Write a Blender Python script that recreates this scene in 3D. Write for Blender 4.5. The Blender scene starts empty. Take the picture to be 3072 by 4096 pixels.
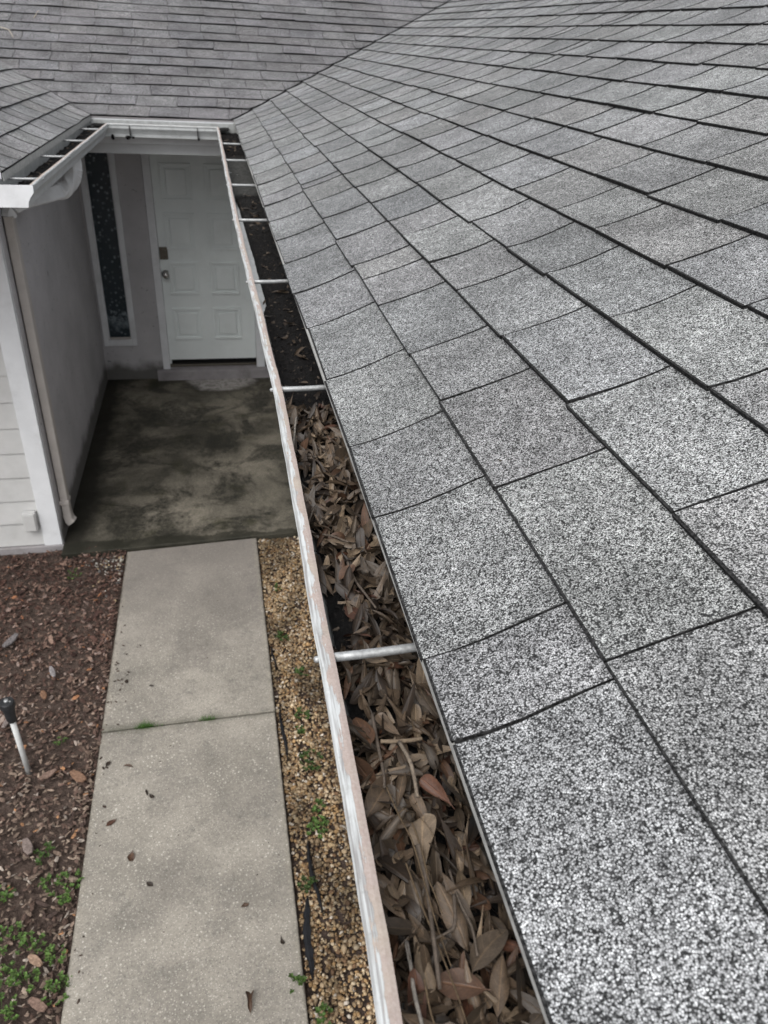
import bpy, bmesh, math, random
import numpy as np
from mathutils import Vector, Matrix, noise as mnoise

rnd = random.Random(11)
nrs = np.random.RandomState(5)
SC = bpy.context.scene
COL = SC.collection

# ------------------------------------------------------------------ camera
cam = bpy.data.cameras.new('camera')
cam.sensor_fit = 'VERTICAL'; cam.sensor_height = 36.0; cam.lens = 26.847
cam.clip_start = 0.02; cam.clip_end = 300
cam.dof.use_dof = True; cam.dof.focus_distance = 1.15; cam.dof.aperture_fstop = 9.5
co = bpy.data.objects.new('camera', cam); COL.objects.link(co)
co.matrix_world = Matrix(((0.978979, 0.063318, -0.193884, 0), (-0.198008, 0.523034, -0.828992, 0),
                          (0.048917, 0.849957, 0.524577, 3.2), (0, 0, 0, 1)))
SC.camera = co

# ------------------------------------------------------------------ sky, sun, exposure
SUN_EL, SUN_AZ = math.radians(56), math.radians(215)
w = bpy.data.worlds.new('World'); SC.world = w; w.use_nodes = True
nt = w.node_tree; nt.nodes.clear()
sky = nt.nodes.new('ShaderNodeTexSky'); sky.sky_type = 'NISHITA'; sky.sun_disc = False
sky.sun_elevation = SUN_EL; sky.sun_rotation = SUN_AZ
sky.air_density = 1.0; sky.dust_density = 4.0; sky.ozone_density = 1.0
hs = nt.nodes.new('ShaderNodeHueSaturation'); hs.inputs['Saturation'].default_value = 0.22
bg = nt.nodes.new('ShaderNodeBackground'); bg.inputs[1].default_value = 0.13
wo = nt.nodes.new('ShaderNodeOutputWorld')
nt.links.new(sky.outputs[0], hs.inputs['Color']); nt.links.new(hs.outputs[0], bg.inputs[0]); nt.links.new(bg.outputs[0], wo.inputs[0])
sl = bpy.data.lights.new('sun', 'SUN'); sl.energy = 1.0; sl.angle = math.radians(60); sl.color = (1.0, 0.985, 0.965)
so = bpy.data.objects.new('sun', sl); COL.objects.link(so)
sd = Vector((math.sin(SUN_AZ) * math.cos(SUN_EL), math.cos(SUN_AZ) * math.cos(SUN_EL), math.sin(SUN_EL)))
so.rotation_euler = sd.to_track_quat('Z', 'Y').to_euler()
SC.view_settings.view_transform = 'Standard'; SC.view_settings.look = 'None'
SC.view_settings.exposure = 0.68; SC.view_settings.gamma = 1.0
SC.render.engine = 'CYCLES'
SC.cycles.use_denoising = True
SC.cycles.max_bounces = 8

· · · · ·

GIVEN EXERCISE -> Return, unchanged, the lines from the first line of the material through the line that holds "SC.camera = co", inclusive, omitting pictures.

RESULT OF THIS TASK ->
Write a Blender Python script that recreates this scene in 3D. Write for Blender 4.5. The Blender scene starts empty. Take the picture to be 3072 by 4096 pixels.
import bpy, bmesh, math, random
import numpy as np
from mathutils import Vector, Matrix, noise as mnoise

rnd = random.Random(11)
nrs = np.random.RandomState(5)
SC = bpy.context.scene
COL = SC.collection

# ------------------------------------------------------------------ camera
cam = bpy.data.cameras.new('camera')
cam.sensor_fit = 'VERTICAL'; cam.sensor_height = 36.0; cam.lens = 26.847
cam.clip_start = 0.02; cam.clip_end = 300
cam.dof.use_dof = True; cam.dof.focus_distance = 1.15; cam.dof.aperture_fstop = 9.5
co = bpy.data.objects.new('camera', cam); COL.objects.link(co)
co.matrix_world = Matrix(((0.978979, 0.063318, -0.193884, 0), (-0.198008, 0.523034, -0.828992, 0),
                          (0.048917, 0.849957, 0.524577, 3.2), (0, 0, 0, 1)))
SC.camera = co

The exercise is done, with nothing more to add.